<<<<

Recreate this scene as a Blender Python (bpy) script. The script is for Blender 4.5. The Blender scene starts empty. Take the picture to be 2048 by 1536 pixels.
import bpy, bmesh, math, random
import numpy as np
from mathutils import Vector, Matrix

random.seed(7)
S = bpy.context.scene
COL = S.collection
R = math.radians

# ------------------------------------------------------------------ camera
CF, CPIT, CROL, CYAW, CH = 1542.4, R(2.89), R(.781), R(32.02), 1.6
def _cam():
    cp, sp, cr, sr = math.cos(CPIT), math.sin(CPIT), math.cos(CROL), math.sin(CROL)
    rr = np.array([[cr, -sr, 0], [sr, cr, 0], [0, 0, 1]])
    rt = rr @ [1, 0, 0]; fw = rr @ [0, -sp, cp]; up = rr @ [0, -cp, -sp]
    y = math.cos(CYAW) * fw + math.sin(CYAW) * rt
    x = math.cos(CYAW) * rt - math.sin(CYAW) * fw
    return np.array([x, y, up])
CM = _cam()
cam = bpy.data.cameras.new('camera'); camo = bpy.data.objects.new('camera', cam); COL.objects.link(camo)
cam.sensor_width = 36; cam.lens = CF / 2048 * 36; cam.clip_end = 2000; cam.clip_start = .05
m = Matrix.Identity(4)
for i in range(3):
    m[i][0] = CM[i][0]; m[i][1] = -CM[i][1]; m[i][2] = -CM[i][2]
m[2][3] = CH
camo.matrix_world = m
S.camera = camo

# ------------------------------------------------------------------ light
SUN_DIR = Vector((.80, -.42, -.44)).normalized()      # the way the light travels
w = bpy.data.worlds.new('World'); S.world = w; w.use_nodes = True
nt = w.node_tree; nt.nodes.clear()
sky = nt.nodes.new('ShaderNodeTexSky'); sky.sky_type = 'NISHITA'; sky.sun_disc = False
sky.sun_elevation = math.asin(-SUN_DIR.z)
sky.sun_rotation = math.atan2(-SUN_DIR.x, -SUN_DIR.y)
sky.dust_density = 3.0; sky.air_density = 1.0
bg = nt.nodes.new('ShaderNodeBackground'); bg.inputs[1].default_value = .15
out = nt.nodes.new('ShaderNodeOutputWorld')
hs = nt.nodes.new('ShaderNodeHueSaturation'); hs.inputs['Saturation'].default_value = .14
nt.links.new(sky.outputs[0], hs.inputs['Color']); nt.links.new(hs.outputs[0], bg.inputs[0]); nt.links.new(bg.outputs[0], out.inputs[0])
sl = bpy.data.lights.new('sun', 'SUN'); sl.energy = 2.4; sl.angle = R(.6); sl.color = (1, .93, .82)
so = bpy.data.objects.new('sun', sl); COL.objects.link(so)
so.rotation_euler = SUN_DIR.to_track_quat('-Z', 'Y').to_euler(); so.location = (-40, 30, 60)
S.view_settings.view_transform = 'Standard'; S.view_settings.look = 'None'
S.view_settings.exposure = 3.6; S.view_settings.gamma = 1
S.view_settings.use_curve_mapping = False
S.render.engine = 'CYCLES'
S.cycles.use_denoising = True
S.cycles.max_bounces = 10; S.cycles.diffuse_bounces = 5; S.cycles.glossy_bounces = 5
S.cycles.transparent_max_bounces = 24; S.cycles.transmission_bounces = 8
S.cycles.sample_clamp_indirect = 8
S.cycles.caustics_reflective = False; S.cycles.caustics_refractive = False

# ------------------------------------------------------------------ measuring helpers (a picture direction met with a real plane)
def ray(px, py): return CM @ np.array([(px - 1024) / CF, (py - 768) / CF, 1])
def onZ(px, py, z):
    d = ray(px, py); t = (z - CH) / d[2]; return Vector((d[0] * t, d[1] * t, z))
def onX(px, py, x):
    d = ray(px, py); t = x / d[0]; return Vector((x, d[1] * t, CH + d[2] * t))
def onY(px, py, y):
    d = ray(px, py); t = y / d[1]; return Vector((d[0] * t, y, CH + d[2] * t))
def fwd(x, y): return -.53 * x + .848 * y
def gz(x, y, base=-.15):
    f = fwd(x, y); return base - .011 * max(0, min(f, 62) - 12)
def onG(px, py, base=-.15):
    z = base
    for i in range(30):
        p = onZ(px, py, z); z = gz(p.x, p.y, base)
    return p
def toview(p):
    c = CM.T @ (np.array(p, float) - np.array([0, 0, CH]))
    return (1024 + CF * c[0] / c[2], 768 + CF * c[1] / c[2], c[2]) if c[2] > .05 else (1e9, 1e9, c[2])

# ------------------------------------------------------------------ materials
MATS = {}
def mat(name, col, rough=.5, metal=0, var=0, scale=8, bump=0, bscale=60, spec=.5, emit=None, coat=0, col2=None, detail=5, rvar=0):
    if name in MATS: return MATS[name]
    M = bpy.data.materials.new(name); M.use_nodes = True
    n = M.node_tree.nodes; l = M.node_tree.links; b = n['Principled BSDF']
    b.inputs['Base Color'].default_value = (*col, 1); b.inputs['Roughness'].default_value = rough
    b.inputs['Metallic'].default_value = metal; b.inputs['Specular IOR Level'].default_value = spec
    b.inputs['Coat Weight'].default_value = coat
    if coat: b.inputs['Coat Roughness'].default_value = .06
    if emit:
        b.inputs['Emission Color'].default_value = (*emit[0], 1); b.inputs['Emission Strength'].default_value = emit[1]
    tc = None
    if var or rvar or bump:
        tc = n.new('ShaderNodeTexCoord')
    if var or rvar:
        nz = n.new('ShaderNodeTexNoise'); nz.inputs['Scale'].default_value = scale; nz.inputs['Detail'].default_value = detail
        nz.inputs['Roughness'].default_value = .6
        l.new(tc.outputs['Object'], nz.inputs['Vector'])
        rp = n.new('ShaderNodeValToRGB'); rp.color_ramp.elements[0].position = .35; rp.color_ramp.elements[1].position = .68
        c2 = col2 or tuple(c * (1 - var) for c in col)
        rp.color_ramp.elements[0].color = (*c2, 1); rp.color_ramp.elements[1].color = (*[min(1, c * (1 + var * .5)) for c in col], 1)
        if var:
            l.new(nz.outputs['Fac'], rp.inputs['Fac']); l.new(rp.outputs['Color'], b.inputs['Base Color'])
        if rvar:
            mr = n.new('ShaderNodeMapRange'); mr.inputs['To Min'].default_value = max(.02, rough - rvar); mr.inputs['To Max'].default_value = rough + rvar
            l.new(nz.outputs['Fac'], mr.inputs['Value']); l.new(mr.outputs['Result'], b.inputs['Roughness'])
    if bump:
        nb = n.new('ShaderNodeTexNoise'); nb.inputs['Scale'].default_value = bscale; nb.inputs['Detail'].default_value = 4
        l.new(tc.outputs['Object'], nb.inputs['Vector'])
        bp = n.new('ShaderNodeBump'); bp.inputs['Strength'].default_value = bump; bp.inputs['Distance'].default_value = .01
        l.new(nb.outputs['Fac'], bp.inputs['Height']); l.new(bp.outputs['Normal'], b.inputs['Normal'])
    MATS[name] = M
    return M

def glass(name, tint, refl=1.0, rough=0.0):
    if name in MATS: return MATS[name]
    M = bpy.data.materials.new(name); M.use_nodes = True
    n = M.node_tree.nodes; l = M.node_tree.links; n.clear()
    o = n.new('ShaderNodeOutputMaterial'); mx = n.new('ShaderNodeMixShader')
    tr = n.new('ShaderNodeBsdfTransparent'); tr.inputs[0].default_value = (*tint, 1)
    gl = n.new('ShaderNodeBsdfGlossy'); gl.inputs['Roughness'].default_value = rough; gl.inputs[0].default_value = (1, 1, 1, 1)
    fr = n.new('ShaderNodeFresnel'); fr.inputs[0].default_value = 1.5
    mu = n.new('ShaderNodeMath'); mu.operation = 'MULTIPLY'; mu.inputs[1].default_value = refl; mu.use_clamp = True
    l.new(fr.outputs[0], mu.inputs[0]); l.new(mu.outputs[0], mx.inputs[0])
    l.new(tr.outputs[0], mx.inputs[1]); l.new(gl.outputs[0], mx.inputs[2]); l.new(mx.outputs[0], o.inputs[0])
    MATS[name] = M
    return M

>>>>

__WHAT YOU NEED TO DO__. Copy the lines from the start of the data verbatim, stopping after the line containing "R = math.radians".

__TASK OUTPUT__.
Recreate this scene as a Blender Python (bpy) script. The script is for Blender 4.5. The Blender scene starts empty. Take the picture to be 2048 by 1536 pixels.
import bpy, bmesh, math, random
import numpy as np
from mathutils import Vector, Matrix

random.seed(7)
S = bpy.context.scene
COL = S.collection
R = math.radians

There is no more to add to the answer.